What is an archive?

What is an archive? 

In the wake of Foucault’s celebrated (and sometimes vilified) work on archeological considerations of discourses that circulate, organise and constrain in framing thinking, much of debate about archives has settled on ‘the archive’ in a rather totalising way. No end, no beginning, it’s almost everything about something, and always seems to concern things people don’t approve of rather than those they do, archive-as-law.

I have been up to my ears over the last six weeks or so reading Digital Humanities scholarship. Through this it has become apparent that ‘the archive’ is being pressed into related service here, to stand for the meta-collections or meta-repositories, the simulacra of collected items not formerly belonging together, to be found in digital form in e-editions, like the letters and publications of Charles Darwin, or Jane Austen, and in a more modest way the letters of Olive Schreiner.

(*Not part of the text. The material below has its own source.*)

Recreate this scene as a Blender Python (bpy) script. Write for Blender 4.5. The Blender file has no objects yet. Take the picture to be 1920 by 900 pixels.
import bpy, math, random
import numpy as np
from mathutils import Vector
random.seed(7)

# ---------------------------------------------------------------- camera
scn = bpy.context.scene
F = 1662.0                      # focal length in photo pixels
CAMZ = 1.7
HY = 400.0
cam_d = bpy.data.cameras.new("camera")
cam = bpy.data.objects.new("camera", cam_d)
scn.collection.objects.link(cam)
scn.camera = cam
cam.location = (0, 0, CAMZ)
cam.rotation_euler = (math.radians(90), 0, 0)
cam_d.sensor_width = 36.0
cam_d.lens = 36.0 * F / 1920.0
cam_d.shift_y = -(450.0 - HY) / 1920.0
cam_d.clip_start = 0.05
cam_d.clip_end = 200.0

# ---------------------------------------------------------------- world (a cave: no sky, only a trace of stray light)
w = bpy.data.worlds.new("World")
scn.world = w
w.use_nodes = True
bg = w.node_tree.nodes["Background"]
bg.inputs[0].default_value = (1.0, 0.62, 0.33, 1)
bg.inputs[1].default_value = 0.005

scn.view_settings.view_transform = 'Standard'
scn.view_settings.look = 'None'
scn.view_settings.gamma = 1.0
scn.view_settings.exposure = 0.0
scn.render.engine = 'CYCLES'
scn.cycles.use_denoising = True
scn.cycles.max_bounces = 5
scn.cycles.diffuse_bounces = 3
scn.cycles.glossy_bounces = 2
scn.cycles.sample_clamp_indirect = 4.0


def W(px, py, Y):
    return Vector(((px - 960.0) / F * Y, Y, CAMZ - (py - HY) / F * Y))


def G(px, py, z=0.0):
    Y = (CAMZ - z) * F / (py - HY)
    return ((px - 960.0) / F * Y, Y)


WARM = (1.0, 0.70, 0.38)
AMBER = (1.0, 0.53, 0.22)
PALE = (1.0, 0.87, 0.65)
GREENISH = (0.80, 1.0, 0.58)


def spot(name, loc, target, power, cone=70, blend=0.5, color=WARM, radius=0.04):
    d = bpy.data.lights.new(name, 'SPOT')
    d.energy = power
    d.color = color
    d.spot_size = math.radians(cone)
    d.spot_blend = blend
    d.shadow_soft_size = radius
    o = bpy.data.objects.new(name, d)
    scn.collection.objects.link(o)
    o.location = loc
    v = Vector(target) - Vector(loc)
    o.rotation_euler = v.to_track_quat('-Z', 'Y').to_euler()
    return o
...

Much of these discussions are interesting, although some is at the waste of space end of things, but with notable exceptions it doesn’t help with understanding the places called archives and the activities that go on them. And nor does seeing ‘the archive’ as a bit like the desolation of Smaug in the Lord of the Ring novels, all-powerful evil condensed except when countered by Intrepid Researchers telling their archive tales like so many startled hobbits!

My own take on this? I plod on, visiting rather mundane places, staffed by largely helpful people, reading things ranging from boring to fascinating. In a very baseline way I call the places I go to archives and the stuff I work on documents in collections. My tales are of the hard graft involved, and it isn’t the nitty-gritty of this that’s important or very interesting (my nearest and dearest flinches whenever I start talking about it), but what the mind working with the remaining traces (Derrida’s term) or tracks (that of Marc Bloch) to make some sense of them in the light of guiding frameworks of ideas (aka that terrible phrase ‘research questions’). But yes, I am aware, very aware, of the complications and critiques and other ways of thinking about ‘the archive’, although these don’t help very much, indeed to be frank don’t have much relevance, when it comes to what Carolyn Steedman in one of her articles refers to as the archive researcher’s daily dogged performance of positivism.